Could you give the data below again, exactly and completely?

Source material
.....

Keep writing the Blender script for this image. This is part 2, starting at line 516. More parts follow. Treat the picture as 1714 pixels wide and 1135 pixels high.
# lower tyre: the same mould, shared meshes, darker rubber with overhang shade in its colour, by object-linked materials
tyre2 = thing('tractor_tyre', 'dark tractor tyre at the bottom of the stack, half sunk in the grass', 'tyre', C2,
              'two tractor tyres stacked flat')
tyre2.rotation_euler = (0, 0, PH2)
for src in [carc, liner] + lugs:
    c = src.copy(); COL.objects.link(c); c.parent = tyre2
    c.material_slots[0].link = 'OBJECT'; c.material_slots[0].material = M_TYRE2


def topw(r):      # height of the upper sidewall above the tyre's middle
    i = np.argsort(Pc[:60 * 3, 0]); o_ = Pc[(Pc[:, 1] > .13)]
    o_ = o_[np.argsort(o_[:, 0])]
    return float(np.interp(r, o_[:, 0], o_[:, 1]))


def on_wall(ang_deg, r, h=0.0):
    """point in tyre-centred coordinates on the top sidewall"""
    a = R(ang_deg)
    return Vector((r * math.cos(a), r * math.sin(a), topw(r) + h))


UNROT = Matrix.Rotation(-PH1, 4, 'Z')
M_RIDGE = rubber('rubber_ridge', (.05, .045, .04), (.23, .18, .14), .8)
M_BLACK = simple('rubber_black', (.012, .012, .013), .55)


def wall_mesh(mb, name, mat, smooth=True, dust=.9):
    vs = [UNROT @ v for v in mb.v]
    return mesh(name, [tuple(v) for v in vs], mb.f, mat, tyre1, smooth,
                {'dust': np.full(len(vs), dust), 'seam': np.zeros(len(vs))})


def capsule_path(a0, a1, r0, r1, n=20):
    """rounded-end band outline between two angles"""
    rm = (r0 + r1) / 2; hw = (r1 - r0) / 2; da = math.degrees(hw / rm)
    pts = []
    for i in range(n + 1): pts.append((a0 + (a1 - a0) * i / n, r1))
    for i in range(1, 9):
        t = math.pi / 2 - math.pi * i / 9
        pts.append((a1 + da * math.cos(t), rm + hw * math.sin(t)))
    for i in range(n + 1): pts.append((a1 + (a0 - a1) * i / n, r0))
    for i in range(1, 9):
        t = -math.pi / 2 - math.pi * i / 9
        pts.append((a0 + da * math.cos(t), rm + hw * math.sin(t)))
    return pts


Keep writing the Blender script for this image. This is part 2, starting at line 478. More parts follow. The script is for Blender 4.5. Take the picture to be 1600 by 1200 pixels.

.....

Reply to the task
Keep writing the Blender script for this image. This is part 2, starting at line 516. More parts follow. Treat the picture as 1714 pixels wide and 1135 pixels high.
# lower tyre: the same mould, shared meshes, darker rubber with overhang shade in its colour, by object-linked materials
tyre2 = thing('tractor_tyre', 'dark tractor tyre at the bottom of the stack, half sunk in the grass', 'tyre', C2,
              'two tractor tyres stacked flat')
tyre2.rotation_euler = (0, 0, PH2)
for src in [carc, liner] + lugs:
    c = src.copy(); COL.objects.link(c); c.parent = tyre2
    c.material_slots[0].link = 'OBJECT'; c.material_slots[0].material = M_TYRE2


def topw(r):      # height of the upper sidewall above the tyre's middle
    i = np.argsort(Pc[:60 * 3, 0]); o_ = Pc[(Pc[:, 1] > .13)]
    o_ = o_[np.argsort(o_[:, 0])]
    return float(np.interp(r, o_[:, 0], o_[:, 1]))


def on_wall(ang_deg, r, h=0.0):
    """point in tyre-centred coordinates on the top sidewall"""
    a = R(ang_deg)
    return Vector((r * math.cos(a), r * math.sin(a), topw(r) + h))


UNROT = Matrix.Rotation(-PH1, 4, 'Z')
M_RIDGE = rubber('rubber_ridge', (.05, .045, .04), (.23, .18, .14), .8)
M_BLACK = simple('rubber_black', (.012, .012, .013), .55)


def wall_mesh(mb, name, mat, smooth=True, dust=.9):
    vs = [UNROT @ v for v in mb.v]
    return mesh(name, [tuple(v) for v in vs], mb.f, mat, tyre1, smooth,
                {'dust': np.full(len(vs), dust), 'seam': np.zeros(len(vs))})


def capsule_path(a0, a1, r0, r1, n=20):
    """rounded-end band outline between two angles"""
    rm = (r0 + r1) / 2; hw = (r1 - r0) / 2; da = math.degrees(hw / rm)
    pts = []
    for i in range(n + 1): pts.append((a0 + (a1 - a0) * i / n, r1))
    for i in range(1, 9):
        t = math.pi / 2 - math.pi * i / 9
        pts.append((a1 + da * math.cos(t), rm + hw * math.sin(t)))
    for i in range(n + 1): pts.append((a1 + (a0 - a1) * i / n, r0))
    for i in range(1, 9):
        t = -math.pi / 2 - math.pi * i / 9
        pts.append((a0 + da * math.cos(t), rm + hw * math.sin(t)))
    return pts


Keep writing the Blender script for this image. This is part 2, starting at line 478. More parts follow. The script is for Blender 4.5. Take the picture to be 1600 by 1200 pixels.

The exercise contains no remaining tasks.